Помимо проектов Пестеля и Муравьева, до нас дошли сочинения и других, более умеренных заговорщиков — например, Федора Глинки, Николая Тургенева, Михаила Фонвизина. В последнее время, в значительной степени под влиянием историографической усталости от «трех этапов русского революционного движения» и усиления интереса к истории русского либерализма, почти все декабристское движение, за исключением лишь «тоталитарного» Пестеля, стали трактовать как либеральное.
Действительно, в заговоре были очень разные по своим взглядам и стремлениям люди. Николай Тургенев, Михаил Фонвизин, Федор Глинка были бесспорными либералами, всегда ставившими под сомнение революционные идеи и методы захвата власти. Особенно показательна фигура первого. Сын директора Московского университета, друга Новикова, масона, он учился в Москве и Геттипгене. Вернувшись в Россию, служил в Государственном совете и министерстве финансов, стал одним из крупнейших экономистов своего времени. Его книга с сухим названием «Опыт теории налогов» выдержала два издания и была интеллектуальным бестселлером своего времени.
В десятой главе «Евгения Онегина» при описании декабристских собраний есть слова: «Одну Россию в мире видя,/ Преследуя свой идеал,/ Хромой Тургенев им внимал/ И, плети рабства ненавидя,/ Предвидел в сей толпе дворян/ Освободителей крестьян». Действительно, и государственная служба, и литературная деятельность, и участие в Союзе благоденствия, и директорство в Северном обществе для Тургенева были средствами для достижения главной цели — освобождения крестьян.

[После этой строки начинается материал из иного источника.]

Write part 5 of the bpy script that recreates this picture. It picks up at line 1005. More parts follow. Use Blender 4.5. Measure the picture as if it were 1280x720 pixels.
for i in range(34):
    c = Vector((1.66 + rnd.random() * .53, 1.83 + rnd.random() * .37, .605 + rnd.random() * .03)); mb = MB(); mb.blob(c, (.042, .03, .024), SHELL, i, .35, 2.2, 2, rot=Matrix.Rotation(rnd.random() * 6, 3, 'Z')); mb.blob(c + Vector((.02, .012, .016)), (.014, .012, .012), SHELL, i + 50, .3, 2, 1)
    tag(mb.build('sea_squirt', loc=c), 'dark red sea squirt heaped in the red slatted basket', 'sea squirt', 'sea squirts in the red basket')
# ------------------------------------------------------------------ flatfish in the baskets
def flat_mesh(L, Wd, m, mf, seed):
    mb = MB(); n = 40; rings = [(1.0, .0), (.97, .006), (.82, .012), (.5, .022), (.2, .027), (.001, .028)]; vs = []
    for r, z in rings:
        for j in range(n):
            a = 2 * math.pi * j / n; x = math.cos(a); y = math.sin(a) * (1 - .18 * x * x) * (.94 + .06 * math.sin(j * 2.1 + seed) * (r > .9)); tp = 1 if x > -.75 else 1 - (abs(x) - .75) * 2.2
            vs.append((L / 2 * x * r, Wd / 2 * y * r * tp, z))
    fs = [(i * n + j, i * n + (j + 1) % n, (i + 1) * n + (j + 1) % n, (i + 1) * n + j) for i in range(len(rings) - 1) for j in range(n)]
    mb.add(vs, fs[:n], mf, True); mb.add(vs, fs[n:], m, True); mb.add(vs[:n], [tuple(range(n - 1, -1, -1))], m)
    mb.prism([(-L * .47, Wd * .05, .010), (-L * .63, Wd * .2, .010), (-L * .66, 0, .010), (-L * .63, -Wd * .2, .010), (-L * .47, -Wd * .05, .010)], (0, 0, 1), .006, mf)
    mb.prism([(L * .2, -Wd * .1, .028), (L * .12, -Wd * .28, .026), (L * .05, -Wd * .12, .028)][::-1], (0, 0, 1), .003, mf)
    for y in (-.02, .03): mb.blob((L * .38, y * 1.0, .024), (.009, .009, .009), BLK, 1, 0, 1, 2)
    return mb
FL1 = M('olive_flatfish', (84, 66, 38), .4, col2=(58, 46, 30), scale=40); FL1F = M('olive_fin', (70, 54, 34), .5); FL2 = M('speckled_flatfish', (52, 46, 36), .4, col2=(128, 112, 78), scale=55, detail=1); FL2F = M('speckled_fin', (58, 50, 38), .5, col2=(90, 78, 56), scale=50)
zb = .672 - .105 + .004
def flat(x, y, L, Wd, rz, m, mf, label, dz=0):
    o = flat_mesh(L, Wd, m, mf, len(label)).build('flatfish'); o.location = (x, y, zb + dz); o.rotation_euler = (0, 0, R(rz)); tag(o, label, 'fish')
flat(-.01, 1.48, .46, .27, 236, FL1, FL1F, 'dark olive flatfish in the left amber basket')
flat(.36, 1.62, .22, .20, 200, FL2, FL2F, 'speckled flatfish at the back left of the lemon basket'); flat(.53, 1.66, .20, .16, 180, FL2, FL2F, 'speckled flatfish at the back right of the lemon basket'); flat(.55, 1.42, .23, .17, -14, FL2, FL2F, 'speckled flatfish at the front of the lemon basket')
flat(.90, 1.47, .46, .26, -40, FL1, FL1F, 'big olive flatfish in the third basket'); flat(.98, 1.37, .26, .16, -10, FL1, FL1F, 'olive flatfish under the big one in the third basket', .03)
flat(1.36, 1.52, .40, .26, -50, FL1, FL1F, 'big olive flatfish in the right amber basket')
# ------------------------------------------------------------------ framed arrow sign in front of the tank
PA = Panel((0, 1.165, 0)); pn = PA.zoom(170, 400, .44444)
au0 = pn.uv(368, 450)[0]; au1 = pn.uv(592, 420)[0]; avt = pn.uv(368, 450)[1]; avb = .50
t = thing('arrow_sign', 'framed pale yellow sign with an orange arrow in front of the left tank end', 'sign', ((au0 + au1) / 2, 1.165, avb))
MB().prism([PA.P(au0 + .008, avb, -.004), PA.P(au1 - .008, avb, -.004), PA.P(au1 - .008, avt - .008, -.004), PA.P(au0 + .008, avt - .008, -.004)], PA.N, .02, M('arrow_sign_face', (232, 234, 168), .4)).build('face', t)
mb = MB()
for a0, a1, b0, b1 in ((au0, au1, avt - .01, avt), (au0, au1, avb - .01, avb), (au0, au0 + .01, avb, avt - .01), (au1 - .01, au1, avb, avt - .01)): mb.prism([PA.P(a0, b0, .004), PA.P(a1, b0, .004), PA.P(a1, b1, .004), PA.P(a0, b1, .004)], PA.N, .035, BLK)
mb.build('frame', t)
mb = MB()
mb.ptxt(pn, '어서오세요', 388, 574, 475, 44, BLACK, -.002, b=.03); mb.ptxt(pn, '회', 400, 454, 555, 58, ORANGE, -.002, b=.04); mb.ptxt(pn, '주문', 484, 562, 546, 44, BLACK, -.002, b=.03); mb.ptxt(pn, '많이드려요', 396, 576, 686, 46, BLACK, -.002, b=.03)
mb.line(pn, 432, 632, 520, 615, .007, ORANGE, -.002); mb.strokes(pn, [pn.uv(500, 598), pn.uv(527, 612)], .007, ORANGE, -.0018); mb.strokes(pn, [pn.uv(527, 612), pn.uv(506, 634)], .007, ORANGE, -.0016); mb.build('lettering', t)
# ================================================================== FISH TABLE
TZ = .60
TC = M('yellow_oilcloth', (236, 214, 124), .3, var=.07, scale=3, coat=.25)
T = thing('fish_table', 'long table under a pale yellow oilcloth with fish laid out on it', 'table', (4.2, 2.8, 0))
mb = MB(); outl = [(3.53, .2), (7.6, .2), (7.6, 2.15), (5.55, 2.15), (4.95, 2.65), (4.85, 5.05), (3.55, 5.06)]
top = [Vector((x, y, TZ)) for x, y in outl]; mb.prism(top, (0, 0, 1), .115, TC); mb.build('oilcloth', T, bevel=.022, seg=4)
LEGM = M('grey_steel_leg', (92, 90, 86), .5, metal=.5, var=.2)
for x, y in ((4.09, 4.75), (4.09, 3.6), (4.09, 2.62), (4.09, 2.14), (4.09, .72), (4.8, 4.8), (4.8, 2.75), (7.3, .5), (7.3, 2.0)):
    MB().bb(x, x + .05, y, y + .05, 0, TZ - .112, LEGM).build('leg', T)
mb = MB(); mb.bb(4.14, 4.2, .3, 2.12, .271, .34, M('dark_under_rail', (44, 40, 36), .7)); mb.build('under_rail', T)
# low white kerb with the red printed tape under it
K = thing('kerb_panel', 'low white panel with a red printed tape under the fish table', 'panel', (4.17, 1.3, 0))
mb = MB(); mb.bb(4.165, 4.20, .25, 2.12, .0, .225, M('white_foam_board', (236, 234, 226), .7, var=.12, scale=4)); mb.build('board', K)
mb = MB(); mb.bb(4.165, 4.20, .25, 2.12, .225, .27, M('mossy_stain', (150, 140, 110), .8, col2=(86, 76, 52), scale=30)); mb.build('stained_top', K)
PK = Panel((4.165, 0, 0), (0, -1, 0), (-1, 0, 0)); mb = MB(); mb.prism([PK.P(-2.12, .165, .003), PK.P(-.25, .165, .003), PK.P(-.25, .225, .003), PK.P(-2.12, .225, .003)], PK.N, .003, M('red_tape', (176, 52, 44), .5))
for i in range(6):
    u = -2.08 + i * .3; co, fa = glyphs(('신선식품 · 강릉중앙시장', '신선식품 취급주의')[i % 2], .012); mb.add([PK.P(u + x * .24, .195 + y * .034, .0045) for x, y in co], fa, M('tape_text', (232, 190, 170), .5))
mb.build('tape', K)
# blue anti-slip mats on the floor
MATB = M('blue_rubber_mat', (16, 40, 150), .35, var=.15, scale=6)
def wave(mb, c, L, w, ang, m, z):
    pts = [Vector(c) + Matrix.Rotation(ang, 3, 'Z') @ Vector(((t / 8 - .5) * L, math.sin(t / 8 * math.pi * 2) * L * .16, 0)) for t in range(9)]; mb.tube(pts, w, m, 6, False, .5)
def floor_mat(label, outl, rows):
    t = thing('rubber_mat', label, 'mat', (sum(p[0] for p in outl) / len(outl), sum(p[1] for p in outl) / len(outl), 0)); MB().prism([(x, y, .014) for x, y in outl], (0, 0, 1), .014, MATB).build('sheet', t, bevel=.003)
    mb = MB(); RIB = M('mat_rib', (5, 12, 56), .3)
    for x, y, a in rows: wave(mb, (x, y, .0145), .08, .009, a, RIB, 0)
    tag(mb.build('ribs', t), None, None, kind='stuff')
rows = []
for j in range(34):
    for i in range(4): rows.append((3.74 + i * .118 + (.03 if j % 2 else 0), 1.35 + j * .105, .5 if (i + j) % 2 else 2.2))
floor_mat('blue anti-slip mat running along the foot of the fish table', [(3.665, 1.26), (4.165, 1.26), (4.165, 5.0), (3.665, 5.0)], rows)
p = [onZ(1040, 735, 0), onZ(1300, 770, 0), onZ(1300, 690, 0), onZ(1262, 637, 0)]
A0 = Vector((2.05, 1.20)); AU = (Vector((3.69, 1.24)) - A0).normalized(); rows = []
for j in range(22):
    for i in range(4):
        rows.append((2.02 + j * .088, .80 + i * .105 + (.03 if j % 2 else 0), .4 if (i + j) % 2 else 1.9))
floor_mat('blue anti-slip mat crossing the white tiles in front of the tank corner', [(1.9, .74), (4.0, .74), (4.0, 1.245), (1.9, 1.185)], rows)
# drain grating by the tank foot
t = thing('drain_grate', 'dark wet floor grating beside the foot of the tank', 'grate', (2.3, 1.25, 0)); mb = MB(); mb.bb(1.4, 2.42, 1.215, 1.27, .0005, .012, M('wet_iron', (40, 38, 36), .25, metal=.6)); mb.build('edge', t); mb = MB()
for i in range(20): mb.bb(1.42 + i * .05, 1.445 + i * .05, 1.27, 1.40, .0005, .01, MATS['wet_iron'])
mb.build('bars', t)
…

Ибо: «Какое просвещение может быть там, где факел христианства еще не рассеял сумерки варварства; какая цивилизация — там, где человек порабощен человеком!» Он пытался и практически облегчить положение крестьян — перевел своих крепостных с барщины на оброк, в 1821 г. передал им безвозмездно тысячу рублей, организовал больницу.
В 1824 г. он уехал за границу «для поправления здоровья» и в восстании не участвовал, но за активную деятельность в тайных обществах был приговорен к смертной казни (замененной впоследствии вечной каторгой) и в Россию не вернулся, став, очевидно, первым русским политэмигрантом.